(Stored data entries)
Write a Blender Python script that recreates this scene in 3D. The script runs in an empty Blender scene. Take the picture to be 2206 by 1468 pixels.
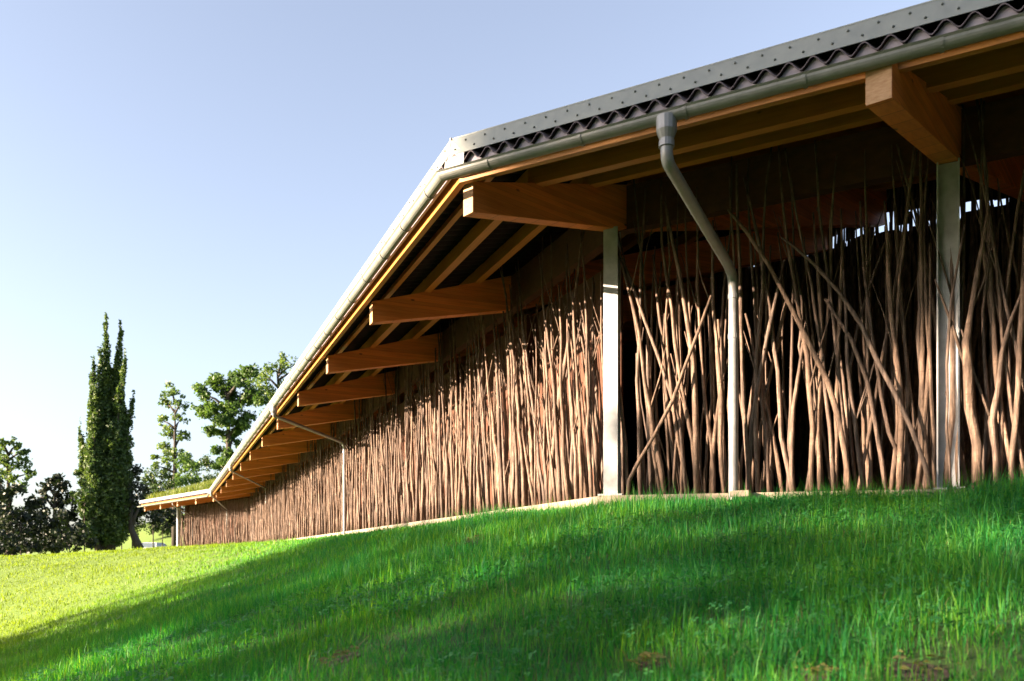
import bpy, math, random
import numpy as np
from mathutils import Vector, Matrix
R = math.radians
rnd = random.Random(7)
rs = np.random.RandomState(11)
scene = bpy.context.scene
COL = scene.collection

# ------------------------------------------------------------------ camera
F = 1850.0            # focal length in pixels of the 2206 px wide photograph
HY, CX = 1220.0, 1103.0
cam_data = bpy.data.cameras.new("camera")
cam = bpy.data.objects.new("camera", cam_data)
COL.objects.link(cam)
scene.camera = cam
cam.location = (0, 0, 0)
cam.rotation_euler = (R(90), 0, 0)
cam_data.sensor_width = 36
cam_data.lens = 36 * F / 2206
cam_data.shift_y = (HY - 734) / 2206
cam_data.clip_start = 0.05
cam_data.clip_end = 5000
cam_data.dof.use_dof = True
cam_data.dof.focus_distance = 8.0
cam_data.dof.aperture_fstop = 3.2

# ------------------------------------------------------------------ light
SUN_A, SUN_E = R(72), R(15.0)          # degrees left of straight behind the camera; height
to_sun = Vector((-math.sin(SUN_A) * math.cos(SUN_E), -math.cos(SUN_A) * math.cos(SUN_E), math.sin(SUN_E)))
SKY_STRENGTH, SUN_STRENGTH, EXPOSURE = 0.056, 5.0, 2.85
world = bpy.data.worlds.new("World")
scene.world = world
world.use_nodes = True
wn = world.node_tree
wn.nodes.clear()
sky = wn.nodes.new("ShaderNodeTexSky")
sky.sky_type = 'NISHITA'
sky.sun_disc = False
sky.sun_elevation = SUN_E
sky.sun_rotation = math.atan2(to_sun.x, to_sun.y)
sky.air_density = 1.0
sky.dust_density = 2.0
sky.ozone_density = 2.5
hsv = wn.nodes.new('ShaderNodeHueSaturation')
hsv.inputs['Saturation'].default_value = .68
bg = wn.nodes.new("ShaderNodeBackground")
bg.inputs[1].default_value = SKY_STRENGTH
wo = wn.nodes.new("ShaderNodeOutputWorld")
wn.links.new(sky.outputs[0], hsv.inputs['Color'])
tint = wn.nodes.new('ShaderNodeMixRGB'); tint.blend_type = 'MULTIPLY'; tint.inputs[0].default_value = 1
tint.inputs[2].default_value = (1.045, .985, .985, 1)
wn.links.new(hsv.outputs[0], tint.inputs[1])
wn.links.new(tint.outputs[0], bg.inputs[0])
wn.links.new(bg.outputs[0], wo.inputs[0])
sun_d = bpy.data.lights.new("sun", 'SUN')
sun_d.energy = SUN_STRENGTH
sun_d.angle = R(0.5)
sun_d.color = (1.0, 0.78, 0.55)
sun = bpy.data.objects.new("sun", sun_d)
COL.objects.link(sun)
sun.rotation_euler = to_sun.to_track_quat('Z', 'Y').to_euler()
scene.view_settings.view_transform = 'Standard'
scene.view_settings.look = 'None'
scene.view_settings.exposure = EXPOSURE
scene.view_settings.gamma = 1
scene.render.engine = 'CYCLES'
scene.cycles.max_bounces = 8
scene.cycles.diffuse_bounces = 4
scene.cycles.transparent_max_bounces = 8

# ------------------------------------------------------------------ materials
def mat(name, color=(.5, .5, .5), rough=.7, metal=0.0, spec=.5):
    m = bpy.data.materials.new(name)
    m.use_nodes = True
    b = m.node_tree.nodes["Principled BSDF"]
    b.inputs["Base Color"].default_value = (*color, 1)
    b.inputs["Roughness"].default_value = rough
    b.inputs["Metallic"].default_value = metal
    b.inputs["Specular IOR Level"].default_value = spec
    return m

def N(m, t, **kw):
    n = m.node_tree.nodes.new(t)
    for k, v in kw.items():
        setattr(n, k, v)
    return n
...
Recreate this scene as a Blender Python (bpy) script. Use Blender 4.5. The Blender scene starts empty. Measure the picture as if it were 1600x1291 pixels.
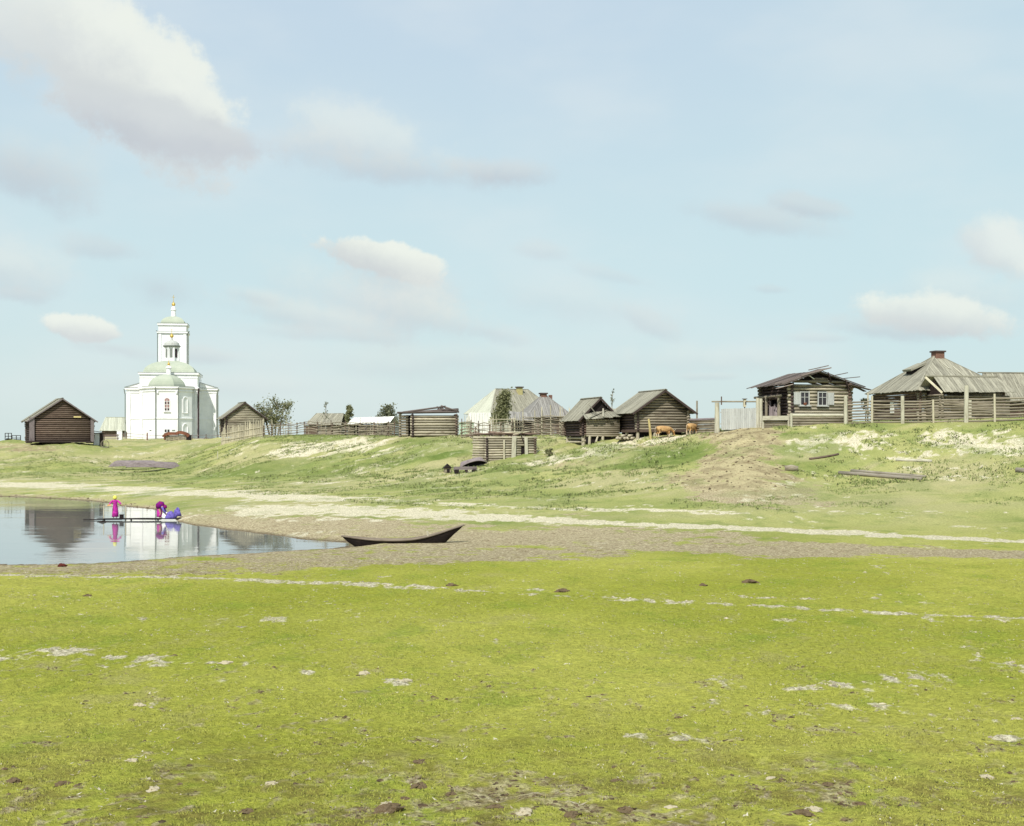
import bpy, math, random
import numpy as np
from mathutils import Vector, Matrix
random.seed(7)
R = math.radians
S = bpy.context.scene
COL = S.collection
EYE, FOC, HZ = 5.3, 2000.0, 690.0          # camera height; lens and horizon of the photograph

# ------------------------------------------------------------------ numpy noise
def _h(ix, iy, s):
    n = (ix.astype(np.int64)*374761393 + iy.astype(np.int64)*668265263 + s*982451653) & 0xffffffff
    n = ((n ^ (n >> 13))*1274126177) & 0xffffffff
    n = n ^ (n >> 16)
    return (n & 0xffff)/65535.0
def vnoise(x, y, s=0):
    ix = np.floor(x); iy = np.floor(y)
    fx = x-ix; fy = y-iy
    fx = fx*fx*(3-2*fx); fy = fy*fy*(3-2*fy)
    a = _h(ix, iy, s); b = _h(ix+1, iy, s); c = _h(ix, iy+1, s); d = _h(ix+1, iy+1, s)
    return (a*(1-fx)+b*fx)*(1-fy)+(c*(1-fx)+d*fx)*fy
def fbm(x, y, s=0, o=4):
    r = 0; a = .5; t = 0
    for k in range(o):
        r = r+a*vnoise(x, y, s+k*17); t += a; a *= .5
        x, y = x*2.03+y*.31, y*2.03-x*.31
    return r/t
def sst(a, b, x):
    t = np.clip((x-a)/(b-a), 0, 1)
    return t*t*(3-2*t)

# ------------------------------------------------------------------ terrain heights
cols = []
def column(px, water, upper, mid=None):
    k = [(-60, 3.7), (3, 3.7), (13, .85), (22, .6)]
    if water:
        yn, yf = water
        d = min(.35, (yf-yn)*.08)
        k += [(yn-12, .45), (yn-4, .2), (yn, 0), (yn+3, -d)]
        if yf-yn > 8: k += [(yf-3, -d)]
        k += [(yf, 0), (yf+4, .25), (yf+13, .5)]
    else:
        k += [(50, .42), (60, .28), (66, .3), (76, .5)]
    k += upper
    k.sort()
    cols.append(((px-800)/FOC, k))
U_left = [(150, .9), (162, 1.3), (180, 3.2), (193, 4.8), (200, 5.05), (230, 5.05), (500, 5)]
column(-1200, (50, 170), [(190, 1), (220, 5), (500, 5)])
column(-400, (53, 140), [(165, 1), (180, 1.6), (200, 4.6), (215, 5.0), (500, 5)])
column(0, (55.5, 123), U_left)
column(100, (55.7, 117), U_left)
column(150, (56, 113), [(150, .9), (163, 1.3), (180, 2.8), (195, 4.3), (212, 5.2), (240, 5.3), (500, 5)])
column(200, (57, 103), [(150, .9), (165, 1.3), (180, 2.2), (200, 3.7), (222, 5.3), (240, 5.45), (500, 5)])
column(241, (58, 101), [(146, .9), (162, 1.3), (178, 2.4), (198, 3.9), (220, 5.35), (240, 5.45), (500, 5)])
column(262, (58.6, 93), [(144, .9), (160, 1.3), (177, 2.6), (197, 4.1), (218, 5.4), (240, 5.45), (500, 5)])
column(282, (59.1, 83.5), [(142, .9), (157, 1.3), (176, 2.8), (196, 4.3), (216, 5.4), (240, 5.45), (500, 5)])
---
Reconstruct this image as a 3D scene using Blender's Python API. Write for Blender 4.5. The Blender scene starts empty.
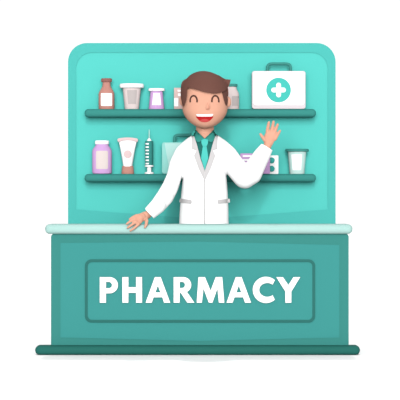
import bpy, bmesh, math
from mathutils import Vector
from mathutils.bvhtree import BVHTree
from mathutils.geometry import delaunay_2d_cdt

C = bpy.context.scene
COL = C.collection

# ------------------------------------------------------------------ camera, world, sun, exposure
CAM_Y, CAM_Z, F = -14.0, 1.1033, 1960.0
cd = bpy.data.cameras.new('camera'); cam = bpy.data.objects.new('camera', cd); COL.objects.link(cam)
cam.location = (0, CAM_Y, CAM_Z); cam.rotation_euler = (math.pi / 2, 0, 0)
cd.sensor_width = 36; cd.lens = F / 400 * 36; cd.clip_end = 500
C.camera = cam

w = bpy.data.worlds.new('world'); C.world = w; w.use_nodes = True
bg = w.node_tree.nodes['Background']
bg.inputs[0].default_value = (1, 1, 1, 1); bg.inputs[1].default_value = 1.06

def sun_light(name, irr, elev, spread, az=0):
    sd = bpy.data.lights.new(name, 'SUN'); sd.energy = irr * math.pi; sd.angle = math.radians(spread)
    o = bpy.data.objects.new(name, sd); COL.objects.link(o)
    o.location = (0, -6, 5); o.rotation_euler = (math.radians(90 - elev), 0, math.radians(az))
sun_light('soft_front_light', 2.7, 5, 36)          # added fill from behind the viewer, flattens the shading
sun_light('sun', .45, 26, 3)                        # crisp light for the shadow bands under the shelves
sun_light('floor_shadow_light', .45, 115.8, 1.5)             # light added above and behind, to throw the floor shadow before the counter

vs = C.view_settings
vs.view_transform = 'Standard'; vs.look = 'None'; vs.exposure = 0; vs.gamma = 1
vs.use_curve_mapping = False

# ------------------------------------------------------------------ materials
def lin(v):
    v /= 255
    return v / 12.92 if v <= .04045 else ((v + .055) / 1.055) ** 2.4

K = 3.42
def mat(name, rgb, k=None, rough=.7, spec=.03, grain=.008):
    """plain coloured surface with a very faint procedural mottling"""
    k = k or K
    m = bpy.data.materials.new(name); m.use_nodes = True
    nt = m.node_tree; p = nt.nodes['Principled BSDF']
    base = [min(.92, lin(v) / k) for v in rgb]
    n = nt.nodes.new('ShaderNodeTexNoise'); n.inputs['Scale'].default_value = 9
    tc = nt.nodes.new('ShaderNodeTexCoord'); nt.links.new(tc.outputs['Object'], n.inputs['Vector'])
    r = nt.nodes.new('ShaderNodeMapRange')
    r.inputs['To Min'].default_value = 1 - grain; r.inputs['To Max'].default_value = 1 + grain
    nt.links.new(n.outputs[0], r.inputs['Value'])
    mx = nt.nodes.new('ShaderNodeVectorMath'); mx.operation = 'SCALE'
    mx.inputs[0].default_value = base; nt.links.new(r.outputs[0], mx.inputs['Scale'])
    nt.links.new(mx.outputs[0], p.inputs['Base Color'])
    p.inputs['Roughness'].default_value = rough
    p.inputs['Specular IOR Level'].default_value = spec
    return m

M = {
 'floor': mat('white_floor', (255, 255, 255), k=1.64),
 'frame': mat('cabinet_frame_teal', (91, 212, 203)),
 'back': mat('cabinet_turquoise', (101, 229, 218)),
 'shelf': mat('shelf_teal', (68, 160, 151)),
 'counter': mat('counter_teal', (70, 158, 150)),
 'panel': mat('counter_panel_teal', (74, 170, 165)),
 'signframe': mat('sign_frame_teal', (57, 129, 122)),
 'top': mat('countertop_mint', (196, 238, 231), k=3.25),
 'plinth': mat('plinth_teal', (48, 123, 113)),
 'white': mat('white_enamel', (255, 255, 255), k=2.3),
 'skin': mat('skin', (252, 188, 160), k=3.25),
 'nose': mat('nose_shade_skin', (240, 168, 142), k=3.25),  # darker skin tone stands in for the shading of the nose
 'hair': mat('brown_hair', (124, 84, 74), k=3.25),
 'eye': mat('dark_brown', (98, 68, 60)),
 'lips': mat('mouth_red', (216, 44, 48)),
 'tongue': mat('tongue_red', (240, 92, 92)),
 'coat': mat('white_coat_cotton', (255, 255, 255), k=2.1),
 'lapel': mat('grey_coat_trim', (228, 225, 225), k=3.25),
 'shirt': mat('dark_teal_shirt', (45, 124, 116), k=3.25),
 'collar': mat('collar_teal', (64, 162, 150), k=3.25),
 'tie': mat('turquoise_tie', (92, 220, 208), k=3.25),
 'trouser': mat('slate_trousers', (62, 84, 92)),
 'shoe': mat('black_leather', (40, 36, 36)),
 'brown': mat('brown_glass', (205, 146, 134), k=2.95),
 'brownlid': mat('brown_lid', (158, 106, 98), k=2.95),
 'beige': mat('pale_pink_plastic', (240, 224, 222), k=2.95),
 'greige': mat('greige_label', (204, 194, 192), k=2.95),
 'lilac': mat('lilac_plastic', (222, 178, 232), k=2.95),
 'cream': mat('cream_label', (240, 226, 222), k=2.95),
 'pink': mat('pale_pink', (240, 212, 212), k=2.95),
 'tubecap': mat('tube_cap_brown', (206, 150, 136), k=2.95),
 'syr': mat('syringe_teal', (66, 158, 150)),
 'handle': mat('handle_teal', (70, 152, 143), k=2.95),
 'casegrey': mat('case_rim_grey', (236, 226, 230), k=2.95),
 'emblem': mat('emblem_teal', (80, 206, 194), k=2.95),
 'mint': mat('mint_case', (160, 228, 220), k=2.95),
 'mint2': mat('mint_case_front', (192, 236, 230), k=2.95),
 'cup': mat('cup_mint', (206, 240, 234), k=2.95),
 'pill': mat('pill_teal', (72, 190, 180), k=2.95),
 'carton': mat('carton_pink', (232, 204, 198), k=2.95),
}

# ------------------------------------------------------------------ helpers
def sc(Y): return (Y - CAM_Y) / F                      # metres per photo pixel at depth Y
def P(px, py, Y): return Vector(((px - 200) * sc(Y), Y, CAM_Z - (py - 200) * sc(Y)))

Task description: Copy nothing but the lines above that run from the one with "Reconstruct this image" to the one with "COL = C.collection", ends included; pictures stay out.

The reply:
Reconstruct this image as a 3D scene using Blender's Python API. Write for Blender 4.5. The Blender scene starts empty.
import bpy, bmesh, math
from mathutils import Vector
from mathutils.bvhtree import BVHTree
from mathutils.geometry import delaunay_2d_cdt

C = bpy.context.scene
COL = C.collection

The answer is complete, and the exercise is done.